I know that none of us arrived here without our minds and hearts so full of the apocalyptic images of the tsunami in Japan and unaware of the real and actual threat of a nuclear meltdown.

With one disaster following on the heels of another one in Haiti, we know what several spoke about in their seminars to be true: that we are all called to respond in the face of human need—that our hearts literally move in us to find each in our own way a response to the needs of the vulnerable and the suffering in our world.

This instinct to respond in loving ways to the hurts and the needs of others is at the very heart of who we are as “children of the Sacred Heart” and of experiencing the pierced heart of Christ.

So, my final call to action is to DO something—really anything. Commit to it and “Just do it!”

To all of you, I want to say special thanks for the outpouring of your love and your generosity through the special funds that were able to be created by the Society following Hurricane Katrina and the disaster in Haiti. I can only tell you from my personal experience of living through such a time how difficult and humbling it is to be so leveled by a storm and so very dependent on the kindness of strangers. I think that this is an example of the “widening circles of compassion” that Suzanne Cooke,RSCJ and Maureen Glavin,RSCJ call us to in their opening presentation.
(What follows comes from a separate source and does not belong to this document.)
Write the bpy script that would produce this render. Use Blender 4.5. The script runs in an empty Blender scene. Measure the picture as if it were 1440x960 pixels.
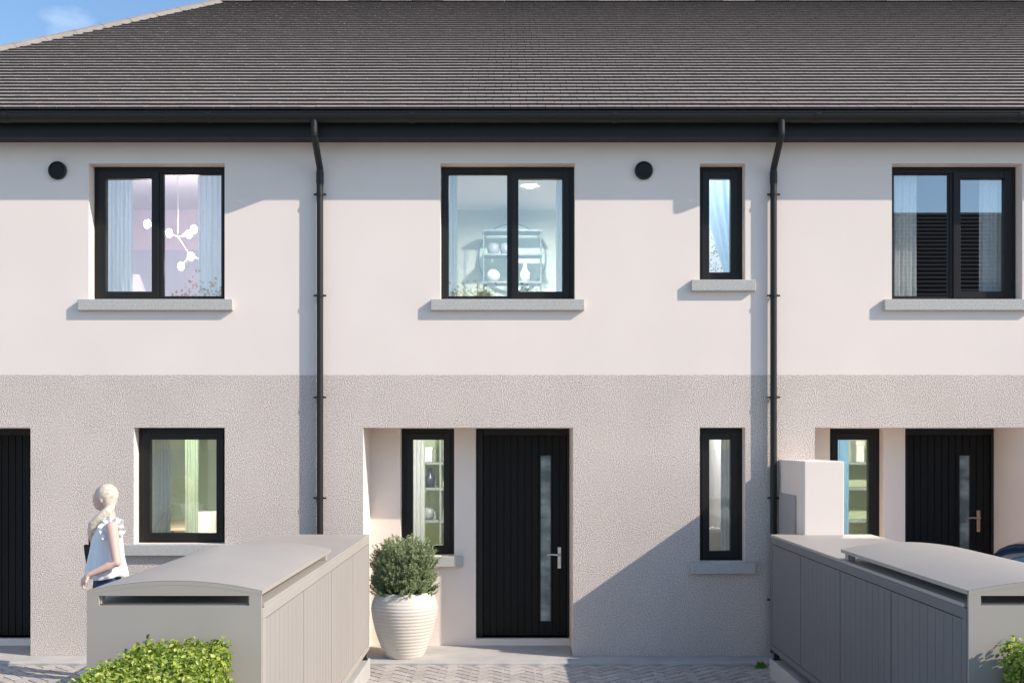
import bpy, math, random
from mathutils import Vector, Matrix
R = math.radians
random.seed(7)
sc = bpy.context.scene
C = sc.collection

# ------------------------------------------------------------------ materials
def mat(name, col, rough=0.6, spec=0.5, metal=0.0, bump=None, var=None, coat=0.0):
    """bump=(scale, strength, distance, detail); var=(scale, amount)"""
    m = bpy.data.materials.new(name); m.use_nodes = True
    nt = m.node_tree; N = nt.nodes; L = nt.links
    b = N['Principled BSDF']
    b.inputs['Base Color'].default_value = (*col, 1)
    b.inputs['Roughness'].default_value = rough
    b.inputs['Metallic'].default_value = metal
    b.inputs['Specular IOR Level'].default_value = spec
    b.inputs['Coat Weight'].default_value = coat
    tc = N.new('ShaderNodeTexCoord')
    if var:
        n = N.new('ShaderNodeTexNoise'); n.inputs['Scale'].default_value = var[0]; n.inputs['Detail'].default_value = 6
        L.new(tc.outputs['Object'], n.inputs['Vector'])
        r = N.new('ShaderNodeMapRange'); r.inputs['From Min'].default_value = 0.3; r.inputs['From Max'].default_value = 0.7
        r.inputs['To Min'].default_value = 1 - var[1]; r.inputs['To Max'].default_value = 1 + var[1]
        L.new(n.outputs['Fac'], r.inputs['Value'])
        x = N.new('ShaderNodeVectorMath'); x.operation = 'SCALE'; x.inputs[0].default_value = col
        L.new(r.outputs['Result'], x.inputs['Scale']); L.new(x.outputs['Vector'], b.inputs['Base Color'])
    if bump:
        n = N.new('ShaderNodeTexNoise'); n.inputs['Scale'].default_value = bump[0]; n.inputs['Detail'].default_value = bump[3]
        L.new(tc.outputs['Object'], n.inputs['Vector'])
        u = N.new('ShaderNodeBump'); u.inputs['Strength'].default_value = bump[1]; u.inputs['Distance'].default_value = bump[2]
        L.new(n.outputs['Fac'], u.inputs['Height']); L.new(u.outputs['Normal'], b.inputs['Normal'])
    return m

def mat_roughcast():
    m = mat('roughcast', (0.62, 0.58, 0.55), 0.9, 0.2)
    nt = m.node_tree; N = nt.nodes; L = nt.links; b = N['Principled BSDF']; tc = N['Texture Coordinate']
    v = N.new('ShaderNodeTexNoise'); v.inputs['Scale'].default_value = 108; v.inputs['Detail'].default_value = 2.5; v.inputs['Roughness'].default_value = 0.55
    L.new(tc.outputs['Object'], v.inputs['Vector'])
    mr = N.new('ShaderNodeMapRange'); mr.inputs['From Min'].default_value = 0.33; mr.inputs['From Max'].default_value = 0.62
    L.new(v.outputs['Fac'], mr.inputs['Value'])
    u = N.new('ShaderNodeBump'); u.inputs['Strength'].default_value = 0.8; u.inputs['Distance'].default_value = 0.007
    L.new(mr.outputs['Result'], u.inputs['Height']); L.new(u.outputs['Normal'], b.inputs['Normal'])
    cr = N.new('ShaderNodeMapRange'); cr.inputs['To Min'].default_value = 0.58; cr.inputs['To Max'].default_value = 1.19
    L.new(mr.outputs['Result'], cr.inputs['Value'])
    w = N.new('ShaderNodeTexNoise'); w.inputs['Scale'].default_value = 1.3; w.inputs['Detail'].default_value = 5
    L.new(tc.outputs['Object'], w.inputs['Vector'])
    wr = N.new('ShaderNodeMapRange'); wr.inputs['From Min'].default_value = .3; wr.inputs['From Max'].default_value = .7
    wr.inputs['To Min'].default_value = 0.95; wr.inputs['To Max'].default_value = 1.05
    L.new(w.outputs['Fac'], wr.inputs['Value'])
    mu = N.new('ShaderNodeMath'); mu.operation = 'MULTIPLY'
    L.new(cr.outputs['Result'], mu.inputs[0]); L.new(wr.outputs['Result'], mu.inputs[1])
    x = N.new('ShaderNodeVectorMath'); x.operation = 'SCALE'; x.inputs[0].default_value = (0.77, 0.675, 0.61)
    L.new(mu.outputs[0], x.inputs['Scale']); L.new(x.outputs['Vector'], b.inputs['Base Color'])
    return m

def mat_island(name, cols, rough=0.6, spec=0.3, trans=0.0, noise=None):
    """colour picked per mesh island from a ramp"""
    m = bpy.data.materials.new(name); m.use_nodes = True
    nt = m.node_tree; N = nt.nodes; L = nt.links; b = N['Principled BSDF']
    b.inputs['Roughness'].default_value = rough; b.inputs['Specular IOR Level'].default_value = spec
    g = N.new('ShaderNodeNewGeometry'); r = N.new('ShaderNodeValToRGB')
    while len(r.color_ramp.elements) < len(cols): r.color_ramp.elements.new(0.5)
    for i, c in enumerate(cols):
        e = r.color_ramp.elements[i]; e.position = i/(len(cols)-1); e.color = (*c, 1)
    L.new(g.outputs['Random Per Island'], r.inputs['Fac'])
    out = r.outputs['Color']
    if noise:
        tc = N.new('ShaderNodeTexCoord'); n = N.new('ShaderNodeTexNoise'); n.inputs['Scale'].default_value = noise[0]; n.inputs['Detail'].default_value = 6
        L.new(tc.outputs['Object'], n.inputs['Vector'])
        mr = N.new('ShaderNodeMapRange'); mr.inputs['From Min'].default_value = .3; mr.inputs['From Max'].default_value = .7
        mr.inputs['To Min'].default_value = 1-noise[1]; mr.inputs['To Max'].default_value = 1+noise[1]
        L.new(n.outputs['Fac'], mr.inputs['Value'])
        x = N.new('ShaderNodeVectorMath'); x.operation = 'SCALE'
        L.new(out, x.inputs[0]); L.new(mr.outputs['Result'], x.inputs['Scale']); out = x.outputs['Vector']
    L.new(out, b.inputs['Base Color'])
    if trans > 0:
        t = N.new('ShaderNodeBsdfTranslucent'); L.new(out, t.inputs['Color'])
        mx = N.new('ShaderNodeMixShader'); mx.inputs['Fac'].default_value = trans
        L.new(b.outputs[0], mx.inputs[1]); L.new(t.outputs[0], mx.inputs[2])
        L.new(mx.outputs[0], N['Material Output'].inputs['Surface'])
    return m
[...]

Now, as a way of concluding, I would like to show a short 5 minute video that captures images, feelings, words and highlights of the conference. Hopefully, this video will re-connect you with the reasons that drew you here, the joy that was such a part of this time, the friendships that were made and renewed, and the prayer, party and people that joined us in Cor Unum during these days.

SHOW VIDEO

God bless each of you on your pilgrimage of love and on your way home, where ever that is for you.